El ciudadano, en sus relaciones con la Administración, ha de moverse dentro de una red en la cual fácilmente se ve atrapado. Los avances informáticos, que, sin duda, acabarán sirviendo para desenredar esta madeja, no impiden hoy, por ejemplo, que si alguien acude a la ventanilla de un municipio para presentar una instancia con el fin de reclamar o concursar se le exija que adjunte un certificado de residencia, cuya obtención se otorga en otra oficina, frecuentemente alejada, pero del mismo Ayuntamiento. A este propósito existe una Ley, la de Régimen Jurídico de las Administraciones Públicas (Ley 30/1992) que exonera a los ciudadanos de presentar en una ventanilla pública certificados que ya obran en poder de cualquier Administración. Una ley que ningún funcionario y ninguna Administración han estado ni están dispuestos a cumplir.

La conexión de las bases de datos entre los distintos niveles de la Administración, e incluso dentro de la misma Administración, brilla por su ausencia en España, con la excepción de la Agencia Tributaria, destinada a exprimir los flacos bolsillos de los asalariados (el 90% de los ingresos recaudados a través del IRPF provienen de los salarios, que representan apenas el 45% de la Renta Nacional).

Esa falta de conexión interna se traduce en molestias sin cuento, pérdidas de tiempo y corruptelas varias. La obtención de una licencia de obras, de apertura de un negocio o cualquier otro permiso se convierten en un viacrucis en el que brilla con luz propia el título de Larra, escrito ya en el siglo XIX, precisamente con este propósito: Vuelva usted mañana. Estas pérdidas de tiempo, de trabajo y de dinero no son fácilmente cuantificables ni, que se sepa, se han cuantificado. Sin embargo, se puede afirmar, sin miedo a equivocarse, que su monto anual daría para sacar del apuro a varios millones de personas.

En Madrid, por ejemplo, una licencia de obras con todos los “papeles en regla” puede tardar en concederse entre año y medio y tres años, a no ser, claro está, que se tenga “buena mano” cerca de alguien que “mueva” el expediente. Artefacto, éste del expediente, que tiende a navegar sin prisa, dentro de un mar en calma.
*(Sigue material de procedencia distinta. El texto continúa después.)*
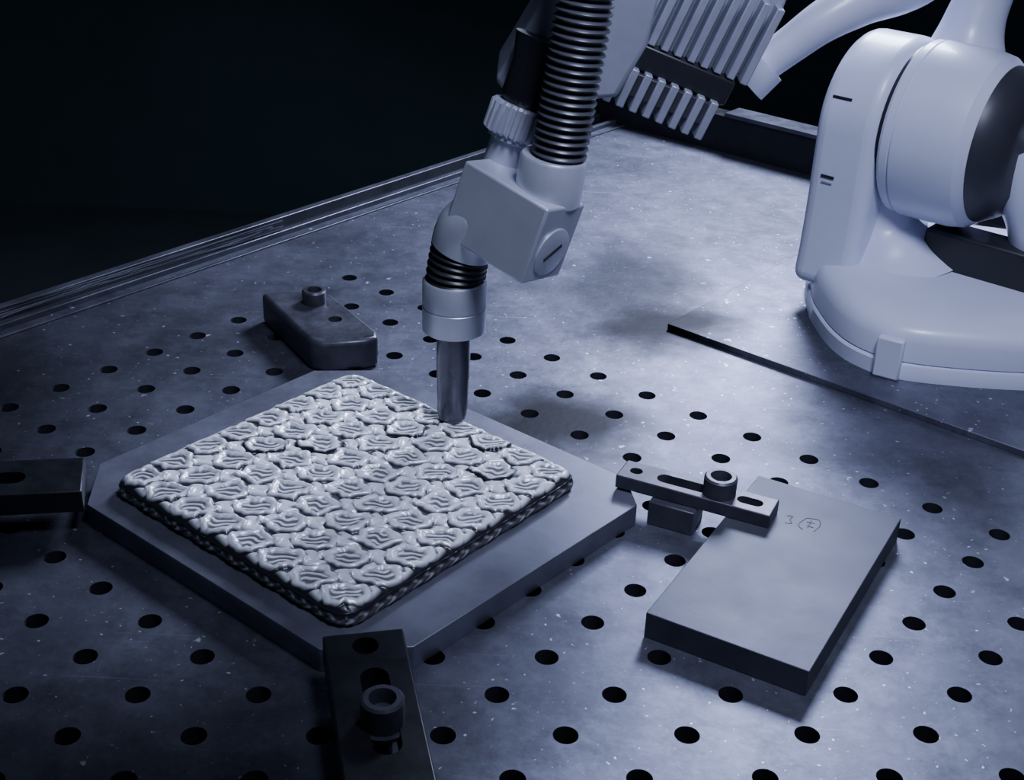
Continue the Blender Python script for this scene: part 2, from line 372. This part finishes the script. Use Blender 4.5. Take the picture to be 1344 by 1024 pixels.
# ------------------------------------------------------------------ robot
rb=empty('industrial_robot')
BZ=.006
ft=[(.424,.372,0),(.424,.330,0),(.431,.282,0),(.447,.247,0),(.477,.222,0),(.53,.211,0),(.60,.208,0),(.69,.214,0),(.74,.25,0),(.76,.33,0),(.75,.42,0),(.70,.49,0),(.6,.52,0),(.50,.50,0),(.44,.45,0)]
outl=catmull(ft,8,True);cc=Vector((.59,.36,0))
def loft(name,levels,m,parent,smooth=40):
    v=[];f=[];n=len(outl)
    for z,s in levels:
        for p in outl: 
            q=cc+(p-cc)*s;v.append((q.x,q.y,z))
    for i in range(len(levels)-1):
        for k in range(n): f.append([i*n+k,i*n+(k+1)%n,(i+1)*n+(k+1)%n,(i+1)*n+k])
    f.append(list(range(n))[::-1]);f.append([(len(levels)-1)*n+k for k in range(n)])
    return finish(name,v,f,m,parent,smooth)
loft('base_flange',[(BZ,1.0),(BZ+.014,1.0),(BZ+.016,.99)],M_white,rb)
loft('base_body',[(BZ+.016,.975),(BZ+.0175,.985),(BZ+.036,.98),(BZ+.044,.965),(BZ+.050,.93),(BZ+.054,.86),(BZ+.057,.7)],M_white,rb)
prism('cable_notch',[(.458,.226),(.480,.214),(.484,.222),(.462,.234)],BZ,.046,M_white,rb,.002)
AC=Vector((.500,.432,.188))-VH*.015
def yoke(name,ctr,half_v,R,zb,m,bevel=.014):
    prof=[(R*1.16,zb),(R*1.10,.07),(R*1.02,.09),(R*1.0,.12)]
    for k in range(33):
        a=math.pi*k/32; prof.append((R*math.cos(a),ctr.z+R*math.sin(a)))
    prof+= [(-R*1.0,.12),(-R*1.01,.095),(-R*1.03,.065),(-R*1.06,.045),(-R*1.08,zb)]
    n=len(prof);v=[]
    for s in (-1,1):
        for (pu,pz) in prof:
            q=Vector((ctr.x,ctr.y,0))+UH*pu+VH*half_v*s;v.append((q.x,q.y,pz))
    f=[list(range(n)),list(range(2*n-1,n-1,-1))]+[[i,n+i,n+(i+1)%n,(i+1)%n] for i in range(n)]
    return finish(name,v,f,m,rb,None,bevel,5)
yoke('upright',AC,.033,.086,.03,M_white)
w0=Vector((AC.x,AC.y,0))-UH*.02
tube('upright_web',[tuple(w0+VH*.020+Vector((0,0,.17))),tuple(w0+VH*.022+Vector((0,0,.125))),tuple(w0+VH*.026+Vector((0,0,.09))),tuple(w0+VH*.034+Vector((0,0,.066))),tuple(w0+VH*.040+Vector((0,0,.045)))],[.030,.030,.036,.052,.075],M_white,rb,48)
lathe('joint_seam',AC+VH*.030,VH,[(0,.080),(.008,.080)],M_rub,rb,72)
lathe('shoulder_joint',AC+VH*.036,VH,[(0,.084),(.003,.086),(.010,.086),(.011,.084),(.012,.084),(.013,.087),(.06,.086),(.075,.083),(.084,.076)],M_white,rb,72,25)
lathe('joint_cover',AC+VH*.118,VH,[(0,.076),(.004,.075),(.02,.066),(.030,.045)],M_cover,rb,64)
tube('arch_web',[(.665,.33,.03),(.650,.335,.08),(.635,.345,.13),(.61,.37,.18)],[.065,.045,.040,.045],M_white,rb,40)
tbox('opening_shade_block',.62,.66,.18,.30,.05,.10,M_rub,rb,.003)  # black box added to paint the shade inside the arch opening
tube('upper_arm',[(.555,.425,.19),(.557,.44,.24),(.563,.45,.285),(.575,.455,.34),(.59,.45,.48)],[.05,.044,.030,.027,.035],M_white,rb,40)
for a,w_ in ((.222,.010),(.145,.007)):
    R=.086; dz=max(0,a-.188); R=math.sqrt(max(R*R-dz*dz,0))
    q=AC-UH*(R+.0002)+VH*(-.010);obox('vent_slot',(q.x,q.y,a),VH,(0,0,1),UH,w_,.0013,.001,M_rub,rb,.0002)
    obox('vent_slot',(q.x,q.y,a-.006),VH,(0,0,1),UH,w_*.8,.0008,.001,M_greyp,rb,.0002)
tube('forearm',[(.352,.40,.246),(.378,.40,.268),(.404,.40,.290),(.440,.41,.310),(.500,.43,.338),(.56,.45,.42),(.58,.45,.47)],[.017,.018,.020,.024,.030,.034,.034],M_white,rb,40)
tube('forearm_cuff',[(.338,.40,.232),(.356,.40,.250)],[.025,.023],M_white,rb,40)
tube('air_line',[(.30,.36,.345),(.335,.36,.330),(.365,.37,.336),(.39,.38,.355),(.43,.4,.39)],.004,M_white,rb,12)
w=[(.103,.300),(.110,.291),(.150,.284),(.195,.290),(.215,.330),(.225,.40),(.165,.42),(.134,.356)]
def xzprism(name,poly,y0,y1,m,parent,bevel=.004):
    n=len(poly);v=[(p[0],y0,p[1]) for p in poly]+[(p[0],y1,p[1]) for p in poly]
    f=[list(range(n)),list(range(2*n-1,n-1,-1))]+[[i,n+i,n+(i+1)%n,(i+1)%n] for i in range(n)]
    return finish(name,v,f,m,parent,None,bevel,3)
xzprism('wrist_casting',w,.10,.18,M_greyp,rb)
xzprism('drive_housing',[(.185,.285),(.212,.345),(.240,.39),(.345,.355),(.330,.300),(.308,.272),(.275,.272)],.25,.36,M_greyp,rb,.003)
d1=Vector((.114,0,-.042)).normalized();d2=Vector((-.36,0,-.93)).normalized();yv=Vector((0,1,0))
s0=Vector((.218,.242,.372))
for k in range(11):
    q=s0+d1*.0122*k; obox('upper_fin_%d'%k,q+d2*.030,d1,yv,d2,.0034,.010,.034,M_fin,rb,.001)
obox('fin_gap',s0+d1*.058+d2*.076,d1,yv,d2,.058,.010,.011,M_rub,rb,.002)
s1=Vector((.204,.236,.279))
for k in range(8):
    q=s1+d1*.0122*k; obox('lower_fin_%d'%k,q+d2*.010,d1,yv,d2,.0034,.014,.017,M_fin,rb,.001)
obox('lower_fin_carrier',s1+d1*.043+d2*.006,d1,yv,d2,.046,.010,.010,M_cover,rb,.001)
# ------------------------------------------------------------------ room
def plane(name,pts,m): return finish(name,pts,[[0,1,2,3]],m)
plane('floor',[(-3,-3,-.75),(4,-3,-.75),(4,3.2,-.75),(-3,3.2,-.75)],M_floor)
plane('wall_back',[(-3,2.6,-.75),(4,2.6,-.75),(4,2.6,2.2),(-3,2.6,2.2)],M_wallb)
plane('wall_left',[(-1.6,-3,-.75),(-1.6,3,-.75),(-1.6,3,2.2),(-1.6,-3,2.2)],M_wall)
# ------------------------------------------------------------------ lights
def aim(o,loc,tgt):
    o.location=loc;o.rotation_euler=(Vector(tgt)-Vector(loc)).to_track_quat('-Z','Y').to_euler()
def area(name,loc,tgt,size,power,col):
    l=bpy.data.lights.new(name,'AREA');l.energy=power;l.color=col;l.size=size
    o=bpy.data.objects.new(name,l);sc.collection.objects.link(o);aim(o,loc,tgt)
area('cell_lamp',(.60,1.25,.92),(.32,.38,0),.42,38,(.64,.72,1.0))
l=bpy.data.lights.new('work_lamp','SPOT');l.energy=62;l.color=(.65,.73,1.0);l.spot_size=math.radians(66);l.spot_blend=1;l.shadow_soft_size=.16
o=bpy.data.objects.new('work_lamp',l);sc.collection.objects.link(o);aim(o,(.40,-.40,1.20),(.32,.18,.05))
w=bpy.data.worlds.new('world');sc.world=w;w.use_nodes=True
w.node_tree.nodes['Background'].inputs['Color'].default_value=(.5,.60,1,1);w.node_tree.nodes['Background'].inputs['Strength'].default_value=.045
# ------------------------------------------------------------------ camera
cam=bpy.data.cameras.new('camera');co=bpy.data.objects.new('camera',cam);sc.collection.objects.link(co)
cam.sensor_width=36;cam.lens=1772.9/1344*36;cam.clip_start=.02;cam.clip_end=30
r=Vector((.99908,.01983,.03803));up=Vector((-.04289,.462,.88584));bk=Vector((0,-.88666,.46243))
co.matrix_world=Matrix(((r.x,up.x,bk.x,.12594),(r.y,up.y,bk.y,-.89907),(r.z,up.z,bk.z,.56112),(0,0,0,1)))
sc.camera=co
La inmensa mayoría de los locales abiertos al público en la capital de España carece, sin embargo, de licencia de apertura. Si una persona desea abrir, por ejemplo, un bar en Madrid, y siempre que el lugar no esté declarado como protegido (en esta caso, el calvario es mayor), ha de solicitar sucesivamente tres licencias. A saber: de obras, para adecuar el local, de actividades, para que se le autorice en concreto su negocio (bar, mercería o lo que sea) y de funcionamiento. Esta última licencia, la de funcionamiento, no la otorga sólo la Junta de Distrito sino, de consuno, ésta y Protección Civil. Y este último dato no es baladí, pues hace ya tiempo que el Ayuntamiento quiso aliviar el calvario y creó una licencia única, que, como suele ocurrir con lo único en la administración (la ventanilla única y otros intentos parecidos), se convirtió, por mor de la lógica burocrática, en una instancia más. Así, si al lector le sobran tiempo y ganas puede dirigirse a una Junta Municipal madrileña y preguntar allí qué le conviene más: solicitar la única o las tres tradicionales. Le contestarán, sin engañarle, que es mejor el trino. Este misterio de la Trinidad (uno y trino) conduce, como bien se ve, a que sean muy pocos los locales abiertos al público en Madrid gocen de status legal.

Eso sí, el Ayuntamiento acaba de hacer público, a bombo y platillo, el primer mapa de excrementos caninos. Y yo me pregunto dos cosas: 1) ¿Cómo consiguen los nuevos munícipes que estas naderías aparezcan en los periódicos bajo enormes titulares?, y 2) ¿Creen que somos imbéciles?